Wednesday, November 20, 2013

Shareholders raise surveillance concerns at AT&T, Verizon [ H0us3 ]


By Ross Kerber and Sinead Carew

BOSTON/NEW YORK (Reuters) – Shareholders of telecom giants AT&T Inc and Verizon Communications Inc are seeking more details related to their sharing of customer information with governments, showing investors starting to push back over the role of communications companies in spying operations.

Activists including Trillium Asset Management of Boston and the $ 161 billion (£99.99 billion) New York State Common Retirement Fund have filed proposals for the spring shareholder meetings of AT&T and Verizon, representatives said.

Both resolutions call on the companies to report semi-annually on “metrics and discussion regarding requests for customer information by U.S. and foreign governments.”

As carriers of massive amounts of voice and data traffic, the telecommunications companies have been at the centre of controversies over the use of their data by U.S. intelligence agencies. Just on Monday the U.S. Supreme Court declined to hear a challenge to a ruling that gave the government access to Verizon records of millions of telephone calls.

A worry is the close ties could hurt the companies’ business, said Trillium Senior Vice President Jonas Kron.

“From an investor perspective, this is one of those issues where there’s an overlap of interests” among privacy advocates and business groups, Kron said. He cited surveys that spying fears could cut tens of billions of dollars from the sales of cloud computing services.

New York State Comptroller Thomas DiNapoli, sole trustee of the state retirement fund, the prime sponsor of the resolution at AT&T, said “Customer trust is critical for any business, but nowhere is it more so than for those corporations that handle our personal data and communications.”

AT&T spokesman Mark Siegel said that “As standard practice we look carefully at all shareholder proposals but at this point in the process we do not expect to comment on them.”

Verizon spokesman Bob Varettoni declined to comment on the shareholder proposal it received except to say the company is evaluating it.

Customers in growth markets like China have historically mistrusted U.S. technology corporations. Those fears have been stoked by disclosures from former National Security Agency contractor Edward Snowden.

For instance, Cisco Systems Inc last week blamed what some analysts call “the Snowden effect” in part for dismal quarterly revenue. Others have questioned the financial impact of the revelations, however.

In response many technology companies have pushed for — or at least aimed to be seen pushing for — transparency in their dealings with U.S. intelligence agencies.
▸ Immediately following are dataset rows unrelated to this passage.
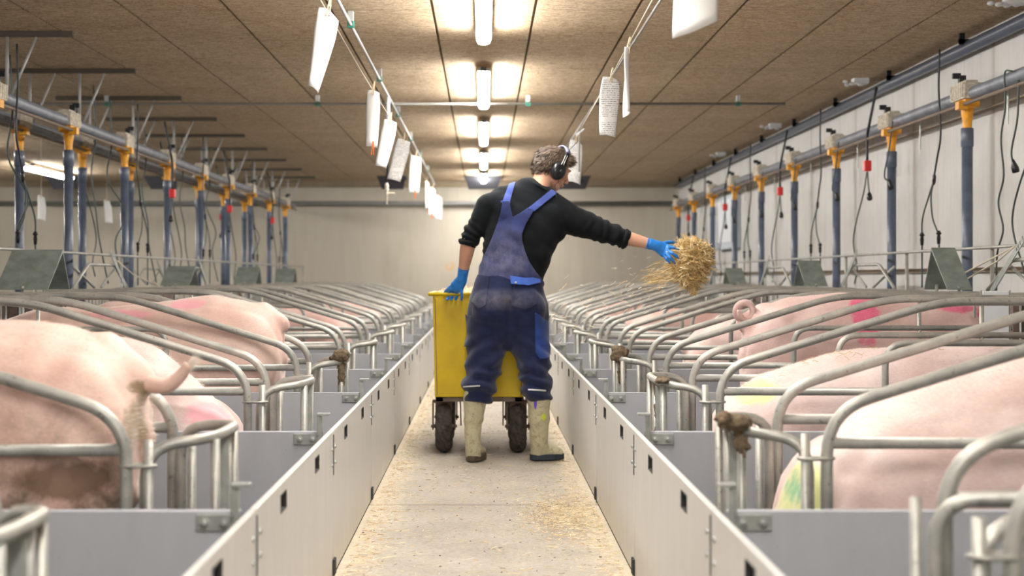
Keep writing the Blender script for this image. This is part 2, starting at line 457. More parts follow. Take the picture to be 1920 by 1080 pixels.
def spline(pts, n=8):
    pts = [V(p) for p in pts]; q = [pts[0] * 2 - pts[1]] + pts + [pts[-1] * 2 - pts[-2]]; out = []
    for i in range(1, len(q) - 2):
        for k in range(n):
            t = k / n; a, b, c, d = q[i - 1], q[i], q[i + 1], q[i + 2]
            out.append(0.5 * ((2 * b) + (c - a) * t + (2 * a - 5 * b + 4 * c - d) * t * t + (3 * b - a - 3 * c + d) * t ** 3))
    out.append(pts[-1]); return out
def bake(ob):
    bpy.context.view_layer.update()
    dg = bpy.context.evaluated_depsgraph_get()
    me = bpy.data.meshes.new_from_object(ob.evaluated_get(dg))
    mats = list(ob.data.materials)
    old = ob.data; ob.modifiers.clear(); ob.data = me
    me.name = old.name
    bpy.data.meshes.remove(old)
    if not me.materials:
        for mm in mats: me.materials.append(mm)
    return ob
def fuse(mb, name, mat, parent, voxel, smooth=6, disp=None, post=3):
    """join overlapping shapes into one continuous skin"""
    ob = mb.build(name, mat, parent)
    r = ob.modifiers.new('r', 'REMESH'); r.mode = 'VOXEL'; r.voxel_size = voxel; r.use_smooth_shade = True
    if smooth:
        s = ob.modifiers.new('s', 'SMOOTH'); s.factor = 0.5; s.iterations = smooth
    bake(ob)
    if disp: displace(ob, disp)
    if post and disp:
        s = ob.modifiers.new('s', 'SMOOTH'); s.factor = 0.5; s.iterations = post
        bake(ob)
    ob.data.shade_smooth()
    return ob
def displace(ob, fn):
    me = ob.data; o0 = wloc(ob)
    ns = [v.normal.copy() for v in me.vertices]
    for v, n in zip(me.vertices, ns):
        v.co += n * fn(v.co + o0, n)
    me.update()

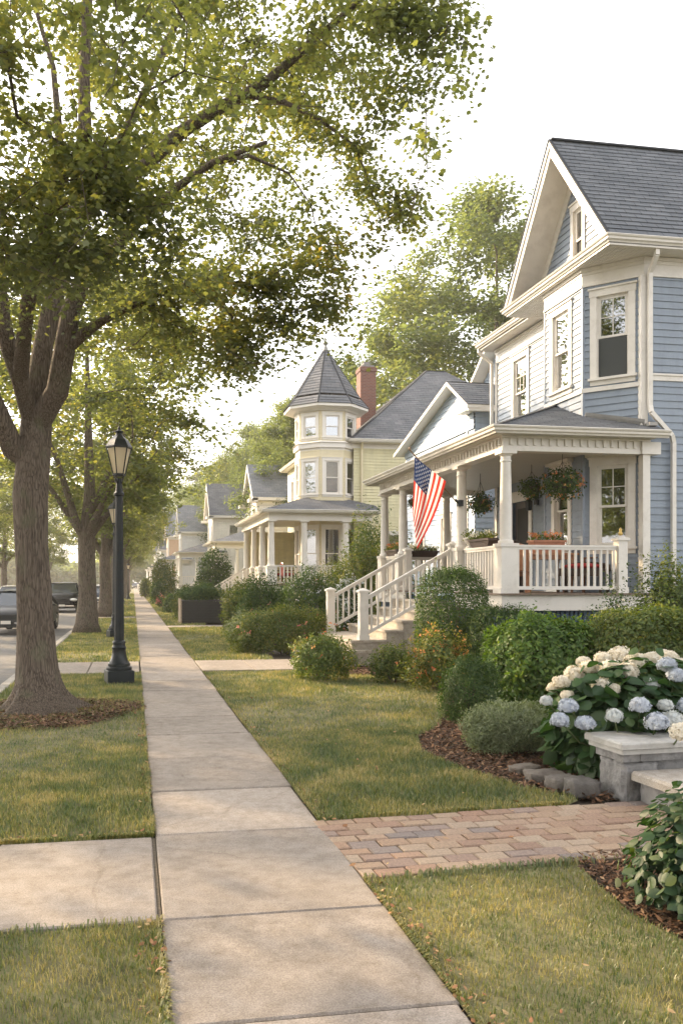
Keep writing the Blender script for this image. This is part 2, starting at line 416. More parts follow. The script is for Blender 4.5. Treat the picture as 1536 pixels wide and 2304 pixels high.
def M_concrete(name,col,dark=.72,speck=True):
    m,N,L,out=nt(name);b=N('BsdfPrincipled',Roughness=.9);b.inputs['Specular IOR Level'].default_value=.25
    tc=N('TexCoord');n1=N('TexNoise',Scale=.9,Detail=8,Roughness=.65);L(tc.outputs['Object'],n1.inputs['Vector'])
    r=ramp(N,[(.3,[x*dark for x in col]),(.5,col),(.72,[min(1,x*1.15) for x in col])]);L(n1.outputs['Fac'],r.inputs['Fac'])
    n2=N('TexNoise',Scale=130,Detail=3,Roughness=.7);L(tc.outputs['Object'],n2.inputs['Vector'])
    r2=ramp(N,[(.32,(.62,.6,.58)),(.5,(1,1,1)),(.68,(1.35,1.33,1.3))]);L(n2.outputs['Fac'],r2.inputs['Fac'])
    mx=N('MixRGB',blend_type='MULTIPLY');mx.inputs['Fac'].default_value=.8;L(r.outputs['Color'],mx.inputs['Color1']);L(r2.outputs['Color'],mx.inputs['Color2'])
    n4=N('TexNoise',Scale=9,Detail=6,Roughness=.75);L(tc.outputs['Object'],n4.inputs['Vector'])
    r4=ramp(N,[(.4,(1,1,1)),(.72,(.60,.56,.50))]);L(n4.outputs['Fac'],r4.inputs['Fac'])
    m4=N('MixRGB',blend_type='MULTIPLY');m4.inputs['Fac'].default_value=.8;L(mx.outputs['Color'],m4.inputs['Color1']);L(r4.outputs['Color'],m4.inputs['Color2'])
    ta=N('Attribute',attribute_name='tone');tr=N('MapRange');tr.inputs[1].default_value=-1;tr.inputs[2].default_value=1;tr.inputs[3].default_value=.84;tr.inputs[4].default_value=1.12;L(ta.outputs['Fac'],tr.inputs[0])
    vc=N('TexVoronoi',Scale=.55);vc.feature='DISTANCE_TO_EDGE';nwp=N('TexNoise',Scale=2.5,Detail=6);L(tc.outputs['Object'],nwp.inputs['Vector']);sc_=N('VectorMath',operation='SCALE');sc_.inputs['Scale'].default_value=.5;L(nwp.outputs['Color'],sc_.inputs[0]);av=N('VectorMath',operation='ADD');L(tc.outputs['Object'],av.inputs[0]);L(sc_.outputs[0],av.inputs[1]);L(av.outputs[0],vc.inputs['Vector'])
    rc=ramp(N,[(0,(.55,.5,.45)),(.004,(.62,.58,.52)),(.008,(1,1,1))]);L(vc.outputs['Distance'],rc.inputs['Fac'])
    ms=N('MixRGB',blend_type='MULTIPLY');ms.inputs['Fac'].default_value=.28;L(m4.outputs['Color'],ms.inputs['Color1']);L(rc.outputs['Color'],ms.inputs['Color2'])
    mt_=N('VectorMath',operation='SCALE');L(ms.outputs['Color'],mt_.inputs[0]);L(tr.outputs[0],mt_.inputs['Scale'])
    L(mt_.outputs[0],b.inputs['Base Color'])
    bp=N('Bump',Strength=.45,Distance=.004);L(n2.outputs['Fac'],bp.inputs['Height'])
    b2=N('Bump',Strength=.3,Distance=.01);L(n4.outputs['Fac'],b2.inputs['Height']);L(bp.outputs[0],b2.inputs['Normal']);L(b2.outputs[0],b.inputs['Normal'])
    L(b.outputs[0],out.inputs[0]);return m
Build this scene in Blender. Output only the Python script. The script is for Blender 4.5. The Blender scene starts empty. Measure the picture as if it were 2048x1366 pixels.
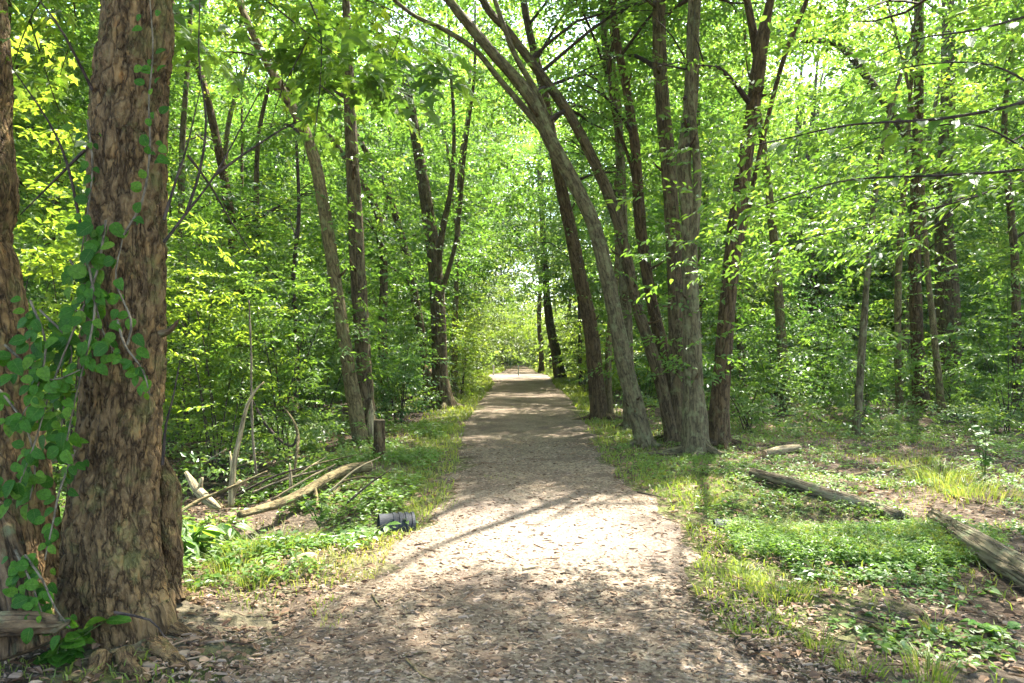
import bpy, math
import numpy as np
from mathutils import Vector, Matrix

# ---------------------------------------------------------------- camera, light, exposure
sc = bpy.context.scene
COL = sc.collection
H = 1.5
F = 1365.33
cd = bpy.data.cameras.new('camera')
cam = bpy.data.objects.new('camera', cd)
COL.objects.link(cam)
cam.location = (0, 0, H)
cam.rotation_euler = (math.pi / 2, 0, 0)
cd.sensor_width = 36
cd.lens = 24
cd.shift_y = 0.0107
cd.clip_start = 0.05
cd.clip_end = 800
sc.camera = cam

SUN_EL = math.radians(62)
SUN_AZ = math.radians(32)          # clockwise from +Y (ahead) towards +X (right)
S = np.array([math.cos(SUN_EL) * math.sin(SUN_AZ), math.cos(SUN_EL) * math.cos(SUN_AZ), math.sin(SUN_EL)])
world = bpy.data.worlds.new('World')
sc.world = world
world.use_nodes = True
nt = world.node_tree
nt.nodes.clear()
sky = nt.nodes.new('ShaderNodeTexSky')
sky.sky_type = 'NISHITA'
sky.sun_disc = False
sky.sun_elevation = SUN_EL
sky.sun_rotation = SUN_AZ
sky.air_density = 1.0
sky.dust_density = 2.5
bg = nt.nodes.new('ShaderNodeBackground')
bg.inputs['Strength'].default_value = 0.15
wo = nt.nodes.new('ShaderNodeOutputWorld')
nt.links.new(sky.outputs[0], bg.inputs[0])
nt.links.new(bg.outputs[0], wo.inputs[0])
sl = bpy.data.lights.new('sun', 'SUN')
sl.energy = 4.2
sl.angle = math.radians(0.6)
sl.color = (1.0, 0.95, 0.87)
so = bpy.data.objects.new('sun', sl)
COL.objects.link(so)
so.location = (10, 20, 40)
so.rotation_euler = Vector(S).to_track_quat('Z', 'Y').to_euler()
sc.view_settings.view_transform = 'Standard'
sc.view_settings.look = 'None'
sc.view_settings.exposure = 2.95
sc.view_settings.gamma = 1
sc.view_settings.use_curve_mapping = False
cy = sc.cycles
cy.max_bounces = 7
cy.diffuse_bounces = 5
cy.glossy_bounces = 2
cy.transmission_bounces = 5
cy.transparent_max_bounces = 4
cy.caustics_reflective = False
cy.caustics_refractive = False
cy.sample_clamp_indirect = 6
cy.use_denoising = True

# ---------------------------------------------------------------- helpers
rng = np.random.default_rng(7)
U = rng.uniform


def hsh(i, j, k, s):
    n = (i * 374761393 + j * 668265263 + k * 2147483647 + s * 974634777) & 0xFFFFFFFF
    n = ((n ^ (n >> 13)) * 1274126177) & 0xFFFFFFFF
    n = (n ^ (n >> 16)) & 0xFFFFFFFF
    return n / 4294967295.0


def noise(p, s=0):
    p = np.asarray(p, float)
    i = np.floor(p).astype(np.int64)
    f = p - i
    f = f * f * (3 - 2 * f)
    r = 0
    for a in (0, 1):
        for b in (0, 1):
            for c in (0, 1):
                w = (f[..., 0] if a else 1 - f[..., 0]) * (f[..., 1] if b else 1 - f[..., 1]) * (f[..., 2] if c else 1 - f[..., 2])
                r = r + w * hsh(i[..., 0] + a, i[..., 1] + b, i[..., 2] + c, s)
    return r


def fbm(p, s=0, o=3):
    p = np.asarray(p, float)
    r, a, t = 0, 1, 0
    for k in range(o):
        r = r + a * noise(p * 2 ** k, s + k)
        t += a
        a *= .5
    return r / t


def n2(x, y, sc_, s=0, o=2):
    return fbm(np.stack([np.asarray(x) * sc_, np.asarray(y) * sc_, np.zeros_like(np.asarray(x, float))], -1), s, o)


def P(px, py, Y):
    return np.array([(px - 1024) * Y / F, Y, H + (705 - py) * Y / F])


PE_Y = np.array([-4, 0, 3.1, 3.76, 4.6, 5.46, 6.94, 8.0, 10.5, 14.1, 21.6, 31.5, 38, 44, 51, 68, 95])
PE_L = np.array([-1.4, -1.35, -1.23, -1.17, -1.0, -.94, -.73, -.70, -.84, -1.02, -1.0, -.9, -1.2, -1.8, -.9, -.2, 1.4])
PE_R = np.array([1.4, 1.35, 1.25, 1.2, 1.3, 1.5, 1.62, 1.30, 1.35, 1.55, 1.9, 2.0, 2.3, 2.4, 1.9, 2.0, 2.9])


def path_lr(y):
    return np.interp(y, PE_Y, PE_L), np.interp(y, PE_Y, PE_R)


def ground_z(x, y):
    x = np.asarray(x, float)
    y = np.asarray(y, float)
    l, r = path_lr(y)
    off = np.clip(np.maximum(l - x, x - r), 0, None)
    k = np.clip(off / 1.5, 0, 1)
    z = k * (n2(x, y, .45, 3) - .5) * .28 + np.clip(off / .4, 0, 1) * (n2(x, y, 2.2, 5) - .5) * .07
    z = z + .02 * (n2(x, y, 1.3, 9) - .5) + np.clip(off / .5, 0, 1) * .035 * (n2(x, y, 7., 15) - .5)
    # ditch with the drain pipe, left and right of the path
    z = z - .30 * np.exp(-((x + 2.0) / .95) ** 2 - ((y - 6.15) / .55) ** 2)
    z = z - .26 * np.exp(-((x + 3.3) / 1.3) ** 2 - ((y - 7.6) / 1.3) ** 2)
    z = z - .20 * np.exp(-((x - 2.75) / .9) ** 2 - ((y - 6.2) / .45) ** 2)
    z = z + .10 * np.exp(-((x + 2.2) / .8) ** 2 - ((y - 8.6) / .8) ** 2)
    z = z + .12 * np.exp(-((x + 2.1) / .55) ** 2 - ((y - 3.65) / .55) ** 2)
    return z


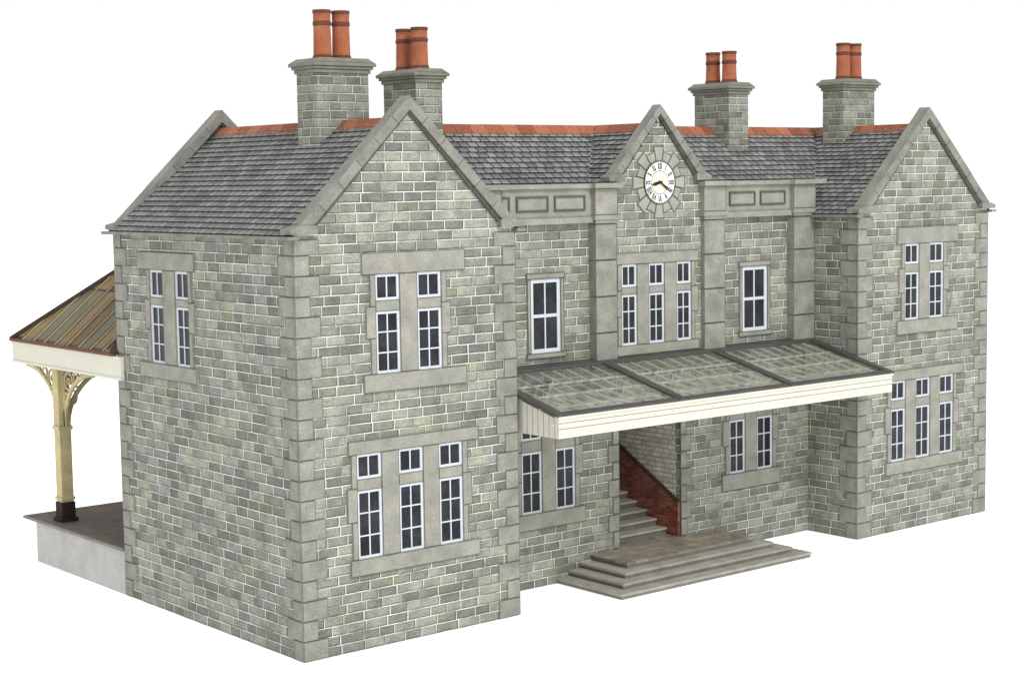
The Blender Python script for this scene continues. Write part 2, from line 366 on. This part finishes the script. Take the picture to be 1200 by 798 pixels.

Companies including Google Inc, Microsoft Corp, Twitter Inc, Facebook Inc, Apple Inc and Yahoo! Inc have published “transparency reports” showing government data requests. Some have in addition gone to court seeking to disclose more details.

But the two big telecommunications companies have not responded as aggressively to the data requests, the shareholder activists note in their resolutions.

Specifically, the resolutions cite press reports of the intelligence agencies’ involvement with the companies, and the resulting criticism from figures like Brazil’s president Dilma Rousseff, who called U.S. monitoring activities “a breach of international law.”

The resolutions call on AT&T and Verizon to publish semi-annual reports, subject to current laws, “providing metrics and discussion regarding requests for customer information by U.S. and foreign governments, at reasonable cost and omitting proprietary information.”

Trillium has $ 1.3 billion under management and calls itself the oldest independent investment adviser focused on sustainable and responsible investing. Trillium and other activists have used shareholder proposals in the past to air out arcane issues such as several “network neutrality” measures it brought at AT&T and Verizon since 2012. One at Verizon in the spring won support from 24 percent of shareholders.

Even when such measures don’t pass, activists see them as a way to call attention to issues.

“Often the utility of such resolutions is to generate conversation with and among management, particularly if the company has refused to engage in other ways,” said Christine Bader, a lecturer on human rights and business at Columbia University. She is also affiliated with the Global Network Initiative, a privacy-advocacy group that counts some of the technology companies as participants.

Filers of the AT&T proposal include the New York State fund, Trillium, the American Civil Liberties Union of Northern California, and Arjuna Capital, according to a statement from Open MIC, a non-profit organization in New York that works with investors on media issues and helped organize the resolutions.

Filers of the Verizon proposal include Trillium, the ACLU chapter, the Park Foundation, and Clean Yield Asset Management, the activists said.